Novel corrugated horn antenna technology with stripline feeding

FBH research: 29.10.2024

A close-up of a metallic waveguide component with a cylindrical hole, mounted on a circuit board labeled "FBH" and "GUF." A one-cent euro coin is placed nearby for size comparison. — Fig. 1: Assembly of the PCB stack, the sink eroded taper and the stacked corrugated feedhorn bolted together.

Schematic diagram depicting a WR-10 waveguide with dimensions labeled. It features a central oval region with measurements, including a width of 100 µm and a height of 550 µm. The overall dimensions are marked as 2.54 mm (L1, L3) in length and 1.27 mm (L1) or 1.13 mm (L3) in width. Arrows and labels indicate specific sections and layers of the structure. — Fig. 2: Layout of the stripline-to-waveguide transition for W-band.

Schematic diagram showing the corrugated horn antenna with stacked platelets transitioning into a sink-eroded solid. Dimensions are labeled, including a length of 28.2 mm, height of 13.34 mm, and a central width of 2.51 mm. There are specific measurements for the platelet spacing, 0.4 mm and 0.1 mm, and a WR-10 waveguide is indicated on the right side. — Fig. 3: Cross-sectional view of the corrugated horn antenna with stacked platelets and the sink eroded WR-10 to circular taper.

Graph showing the reflection coefficient S11 in dB plotted against frequency in gigahertz (GHz), ranging from 75 GHz to 110 GHz. It compares measured data (solid blue line) with simulation results (dashed red line), showing variations and resonances across the frequency range. — Fig. 4: Comparison of simulated and measured data for the stripline-to-waveguide transition combined with the horn antenna.

In various applications, the feeding of horn antennas from a printed circuit board (PCB) in the millimeter wave range is decisive for implementation, e.g., in space applications. Critical parameters such as weight and volume need to be minimized. To address this, we have developed two innovations: a stripline-to-waveguide transition based on PCB technology and a corrugated horn antenna based on platelet technology (Fig. 1). When combined, they can be used for compact transmitter and receiver assemblies.

The stripline-to-waveguide transition based on PCB technology consists of three metal layers separated by two dielectric layers (Fig. 2). Layer 1 (red) forms the WR-10 waveguide opening (2.54 mm × 1.27 mm). Layer 2 (blue) contains a 100 µm wide probe within the polyimide, extending 550 µm orthogonally into the waveguide’s H-plane. Simulations suggest using an elliptical cut-out in this layer to minimize reflections. Layer 3 (pink) has a reduced opening size of 1.13 mm in the E-plane to improve impedance matching.

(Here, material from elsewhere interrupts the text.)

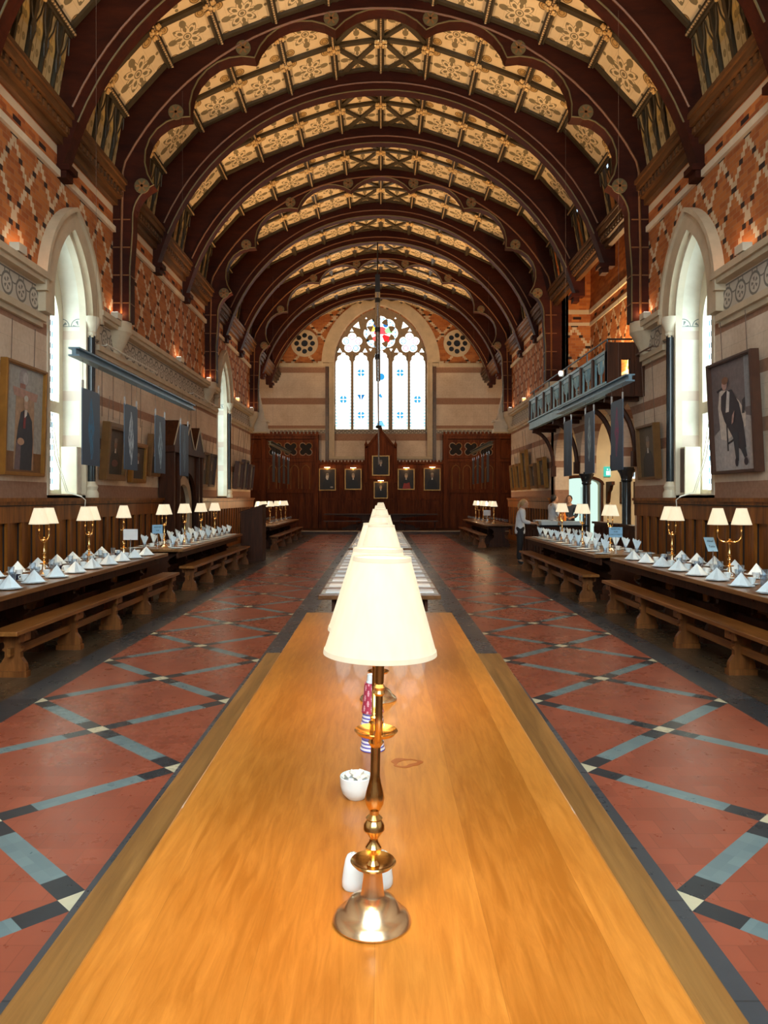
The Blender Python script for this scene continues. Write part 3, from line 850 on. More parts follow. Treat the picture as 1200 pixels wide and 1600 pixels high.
b = MB(); b.plate(pointed(0, 2.40, 8.45, 2.92, 20, low=5.0), XZ(YE+.22), 0, .16, holes)
for s in (-1, 1):
    for c in (.49, 1.43): b.box(s*c-.05, s*c+.05, YE+.14, YE+.24, 5.1, 8.9)
b.build('window_frame', 'tracery', root, smooth=False)
b = MB(); b.box(-2.4, 2.4, YE+.2, YE+.42, 3.7, 5.06); b.box(-2.4, 2.4, YE+.1, YE+.42, 5.04, 5.12); b.build('sill_panel', 'wall_end', root, smooth=False)
def end_glass():
    m = Mat('east window glass'); x, y, z = m.coord()
    n = m.noise(m.vec(x, y, z), 2.5, 2)
    col = m.mix(m.map(n, .3, .7), (.86, 1, .96), (1, 1, .94))
    tot = None
    for i, c in enumerate(CX):
        u = x-c; au = u.abs(); inl = au < .44
        bead = au.near(.345, .036)*((z*6).fr() > .4)*inl*(z < 8.7)
        col = m.mix(bead*m.map(z, 5, 8.6, .95, .35), col, (.03, .17, .30))
        zs = {0: (6.65,), 1: (5.85, 8.0), 2: (), 3: (5.85, 8.0), 4: (6.65,)}[i]
        for zc in zs:
            d = u.dist(z, 0, zc); th = (z-zc).m('ARCTAN2', u)
            col = m.mix(d.within(.04, .19)*((th*2).sin().abs() > .45), col, (.01, .17, .32))
    sh = (x-CX[1]).abs()
    col = m.mix((sh < .19)*(sh > .02)*z.within(6.62, 6.9)*((sh+(6.9-z)*.55) < .2), col, (0, .09, .24))
    for c in (CX[1], CX[3]):
        d = x.dist(z, c, 6.75); col = m.mix(d.near(.30, .012)*.6, col, (.62, .58, .40))
    for zc, r in ((7.8, .17), (6.85, .11), (5.35, .22), (7.25, .08)):
        d = x.dist(z, .02, zc); col = m.mix((d < r)*((x*9+z*5).sin() > -.1), col, (.01, .16, .34))
    low = (z < 5.55)*((((z*9).fr() < .25)).mx((x*9).fr() < .2)); col = m.mix(low*.7, col, (.14, .40, .50))
    col = m.mix((z < 5.28)*.6, col, (.72, .80, .42))
    # rose
    d = x.dist(z, 0, 10.0); th = (z-10.0).m('ARCTAN2', x)
    ros = d < .9
    col = m.mix(ros*(d > .28)*(d < .52)*((th+2.2).abs() < .5), col, (.60, .06, .05))
    col = m.mix(ros*(d > .15)*(d < .60)*((th+.75).abs() < .42), col, (.55, .008, .012))
    col = m.mix(ros*(d < .34)*(z > 9.95), col, (.5, .05, .06))
    col = m.mix(ros*(d.within(.35, .6))*((th-2.6).abs() < .35), col, (.6, .36, .05))
    col = m.mix(ros*(d.within(.25, .6))*((th-.35).abs() < .35), col, (.2, .5, .2))
    for a in (1.05, 2.1): 
        dd = x.dist(z, .5*math.cos(a), 10+.5*math.sin(a)); col = m.mix(dd < .13, col, (.005, .10, .30))
    col = m.mix(ros*d.near(.74, .035)*((th*24).sin() > 0), col, (.07, .25, .45))
    for s in (-1, 1):
        d = x.dist(z, s*1.45, 9.5); th = (z-9.5).m('ARCTAN2', x-s*1.45)
        for k in range(5):
            a = PI/2+2*PI*k/5; dd = x.dist(z, s*1.45+.31*math.cos(a), 9.5+.31*math.sin(a))
            col = m.mix(dd.near(.12, .022), col, (.06, .22, .45) if k % 2 else (.6, .16, .22))
    m.set((.03, .03, .03), .12, emis=col, estr=ENDWIN); return m.m
M['end_glass'] = end_glass()
b = MB(); b.plate(pointed(0, 2.38, 8.45, 2.9, 20, low=5.05), XZ(YE+.30), 0, .015); b.build('pane', 'end_glass', root, smooth=False)
# round quatrefoil plaques and string course on the end wall
for s in (-1, 1):
    hs = [circle(s*3.83+.40*math.cos(a), 9.42+.40*math.sin(a), .13, 10) for a in [i*PI/4 for i in range(8)]]
    b = MB(); b.plate(circle(s*3.83, 9.42, .68, 32), XZ(YE), -.09, -.02, hs+[circle(s*3.83, 9.42, .17, 12)])
    b.mat(1); b.plate(circle(s*3.83, 9.42, .6, 24), XZ(YE), -.02, -.01)
    trim(b, ['stone', 'black'])
    b = MB(); b.box(s*2.6, s*5.6, YE-.12, YE, 8.24, 8.42); b.box(s*2.6, s*5.6, YE-.07, YE, 5.06, 5.14); trim(b, 'stone')
    b = MB(); b.box(s*2.62, s*2.78, YE-.16, YE, 3.4, 8.24); trim(b, 'black' if False else 'cornice')

# end panelling ---------------------------------------------------------------------------
def carved_panelling(s):
    t = thing('oak_panelling', 'tall carved oak panelling with roundels, %s of the great window' % ('left' if s < 0 else 'right'), 'panelling', (0, 0, 0))
    x0, x1 = 3.1*s, 6.9*s; y = YE-.45
    b = MB(); b.box(x0, x1, y, YE, .15, 4.75)
    for xx in (3.1, 5.7):
        b.box(s*xx, s*(xx+.22), y-.12, y, .15, 4.75)
    for zz in (1.9, 3.45): b.box(x0, x1, y-.06, y, zz, zz+.14)
    for k in range(9): b.box(s*(3.45+.31*k)-.02, s*(3.45+.31*k)+.02, y-.04, y, .3, 1.85); 
    for k in range(5): b.box(s*(3.45+.55*k)-.03, s*(3.45+.55*k)+.03, y-.05, y, 2.0, 3.4)
    b.build('backing', 'end_wood', t, smooth=False)
    b = MB(); b.box(x0, x1, y-.22, YE, 4.72, 4.82)
    k = 0; xx = 3.1
    while xx < 6.85: b.box(s*xx, s*(xx+.1), y-.22, y-.02, 4.82, 4.93); xx += .19
    b.box(x0, x1, y-.16, y, 4.58, 4.72); b.build('cresting', 'end_wood', t, smooth=False)
    b = MB(); hs = [foil(s*(3.72+.76*k), 4.08, .37, 4, 6, PI/4) for k in range(3)]
    b.plate([(s*3.34, 3.62), (s*5.68, 3.62), (s*5.68, 4.55), (s*3.34, 4.55)], XZ(y), -.05, 0, hs)
    b.plate([(s*5.95, 3.62), (s*6.9, 3.62), (s*6.9, 4.55), (s*5.95, 4.55)], XZ(y), -.05, 0, [foil(s*6.42, 4.08, .37, 4, 6, PI/4)])
    b.build('pierced_frieze', 'end_wood', t, smooth=False)
    b = MB()
    for k in range(3):
        b.tube([(p[0], y-.06, p[1]) for p in foil(s*(3.72+.76*k), 4.08, .37, 4, 6, PI/4)+foil(s*(3.72+.76*k), 4.08, .37, 4, 6, PI/4)[:1]], .022, 5)
    for k in range(4):
        cx = s*(3.45+.55*k+.275); b.tube([(cx+(u-cx)*.8, y-.05, 2.1 if v < 2.05 else 3.02+(v-3.02)*.75) for u, v in pointed(cx, .24, 3.05, .32, 6, low=2.02)], .016, 5)
    b.build('moulding', 'bench_wood', t)  # brighter oak tubes paint the lit edges of the carving
    b = MB()
    for k in range(3): b.plate(circle(s*(3.72+.76*k), 4.08, .38, 20), XZ(y), -.012, -.002)
    b.build('painted_shadow_disc', 'painted_shadow', t, smooth=False)  # dark discs paint the shade inside the pierced roundels
    b = MB()
    for k in range(4):
        cx = s*(3.45+.55*k+.275); o = pointed(cx, .24, 3.05, .32, 6, low=2.02)
        b.plate(o, XZ(y), -.035, 0, [[(cx+(u-cx)*.8, 2.1 if v < 2.05 else 3.02+(v-3.02)*.75) for u, v in o]])
    b.build('blind_arch', 'end_wood', t, smooth=False)
for s in (-1, 1): carved_panelling(s)
t = thing('oak_reredos', 'lower dark oak panelling hung with portraits below the great window', 'panelling')
y = YE-.40
b = MB(); b.box(-3.1, 3.1, y, YE, .15, 3.38)
for xx in (-3.05, -1.95, -.85, .75, 1.85, 2.95): b.box(xx, xx+.10, y-.05, y, .15, 3.3)
b.box(-3.1, 3.1, y-.04, y, 1.55, 1.65)
for k in range(18): b.box(-3.0+.34*k, -2.97+.34*k, y-.03, y, .2, 1.5)
b.build('backing', 'end_wood', t, smooth=False)
b = MB(); b.box(-3.1, 3.1, y-.14, YE, 3.34, 3.44); xx = -3.1
while xx < 3.05: b.box(xx, xx+.09, y-.14, y-.02, 3.44, 3.53); xx += .17
b.build('cresting', 'end_wood', t, smooth=False)
b = MB(); y2 = y-.1
b.plate([(-.72, 3.3), (-.72, 4.1), (0, 5.0), (.72, 4.1), (.72, 3.3), (.72, 2.6), (-.72, 2.6)], XZ(y2), -.12, .1)
for s in (-1, 1): b.box(s*.66, s*.80, y2-.2, y2+.1, 2.4, 4.25); b.lathe([(.07, 4.25), (.09, 4.3), (.03, 4.42), (.0, 4.6)], 8, (s*.73, y2-.05, 0)); b.bar((s*.74, y2-.16, 4.12), (0, y2-.16, 5.02), .08, .08)
b.lathe([(.05, 5.0), (.08, 5.08), (.0, 5.3)], 8, (0, y2-.06, 0))
b.build('gable', 'end_wood', t, smooth=False)

# dais, high table
b = MB(); b.box(-HW-1.6, HW+1.6, 34.3, YE, 0, .15); o = struct(b.build('trim_dais', 'dark_wood_y', smooth=False)); o.name = 'trim_300'
b = MB(); b.box(-HW-1.6, HW+1.6, 34.24, 34.46, .13, .162); o = struct(b.build('trim_301', 'stone', smooth=False))
# doors etc in the recess are below

# wainscot --------------------------------------------------------------------------------
def wains(name, s, segs):
    b = MB(); zt = 1.6
    for a, c in segs:
        b.box(s*5.22, s*5.3, a, c, 0, zt)
        b.box(s*5.12, s*5.3, a, c, zt, zt+.055); b.box(s*5.16, s*5.3, a, c, zt-.05, zt); b.box(s*5.17, s*5.22, a, c, zt-.30, zt-.05); b.box(s*5.17, s*5.22, a, c, 0, .2)
        y = a
        while y < c-.05:
            b.mat(0).box(s*5.16, s*5.22, y, min(y+.07, c), .2, zt-.30); b.mat(1).box(s*5.205, s*5.225, y-.02, y+.09, .18, zt-.29); b.mat(0); y += .42  # dark strips paint the shade along each stile
        b.mat(1).box(s*5.15, s*5.3, a, c, zt-.065, zt-.05); b.mat(0)  # dark line paints the shade under the cap
    return struct(b.build(name, ['wainscot', 'painted_shadow'], smooth=False))
wains('trim_302', -1, [(YB, 17.9), (20.9, YC)]); wains('trim_303', 1, [(YB, 15.4), (23.2, YC)])
# ------------------------------------------------------------------ gallery recess and servery on the right
b = MB()
b.box(6.43, 6.75, 15.15, 23.5, 4.25, 9.2); struct(b.build('wall_gallery_side', 'wall_side', smooth=False))
b = MB(); b.box(5.3, 6.43, 23.15, 23.5, 4.25, 9.2); b.box(5.3, 6.43, 15.15, 15.45, 4.25, 9.2); b.box(8.2, 8.5, 15.1, 23.5, 0, 4.3); b.box(5.75, 8.5, 15.1, 15.45, 0, 4.3)
struct(b.build('wall_gallery_cross', 'wall_cross', smooth=False))
b = MB(); b.box(5.25, 6.8, 15.1, 23.5, 9.2, 9.3); struct(b.build('ceiling_gallery', 'cornice', smooth=False))
b = MB(); b.box(6.40, 6.46, 15.4, 23.2, 6.91, 7.02); b.box(6.38, 6.46, 15.4, 23.2, 7.28, 7.42); trim(b, 'stone_pale')
b = MB(); b.plate([(5.3, 0), (5.3, 4.3), (8.2, 4.3), (8.2, 0)], XZ(23.15), 0, .35, [[(5.45, .01), (5.45, 2.05)]+[(6.1+.65*math.cos(a), 2.05+.22*math.sin(a)) for a in [PI-PI*i/8 for i in range(1, 8)]]+[(6.75, 2.05), (6.75, .01)],
   pointed(7.72, .24, 3.3, .75, 6, low=2.25)])
M['servery_wall'] = plain('cream plaster', (.62, .52, .36), .8, var=.08, scale=2)
struct(b.build('wall_servery', 'servery_wall', smooth=False))
b = MB(); b.box(5.75, 8.2, 15.45, 23.15, 4.2, 4.3); b.box(5.3, 6.5, 15.45, 23.15, 4.2, 4.3); struct(b.build('ceiling_servery', 'servery_wall', smooth=False))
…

The corrugated horn antenna is realized by stacking layers of laser-cut aluminum alloy sheets with different thicknesses. This method alleviates the need for split-block manufacturing and uses cost-effective materials, making it perfect for rapid prototyping. To secure the plates, a taper is sink-eroded from an aluminum block, which forms the transition from the rectangular WR-10 waveguide to the round opening of the horn antenna (Fig. 3).

The stripline-to-waveguide transition and the corrugated horn antenna are designed for full W-band operation, but are scalable to lower and higher frequencies. The limits are set by the PCB manufacturer and the laser/EDM (electrical discharge machining) used for the antenna and its taper.

Our measurements show a reflection of around -10 dB with the overall structure and good agreement with the simulations (Fig. 4). This enables simulations to accurately predict real-world behavior, ensuring the scalability and adaptability of the structure for different frequencies.

The developments were realized as part of the MIMIRAWEII project in cooperation with the Goethe University Frankfurt, Germany and received financial support from the German Aerospace Agency DLR under contract no. 50RA1910 (2021 - 2024).

Publication

S. Nozinic, A. Rämer, E. Dischke, T. Flisgen, W. Heinrich, V. Krozer, “Layering it All: Stripline-to-Waveguide Transitions for Corrugated Horns at W-band”, European Microwave Conference 2024 (accepted for publication).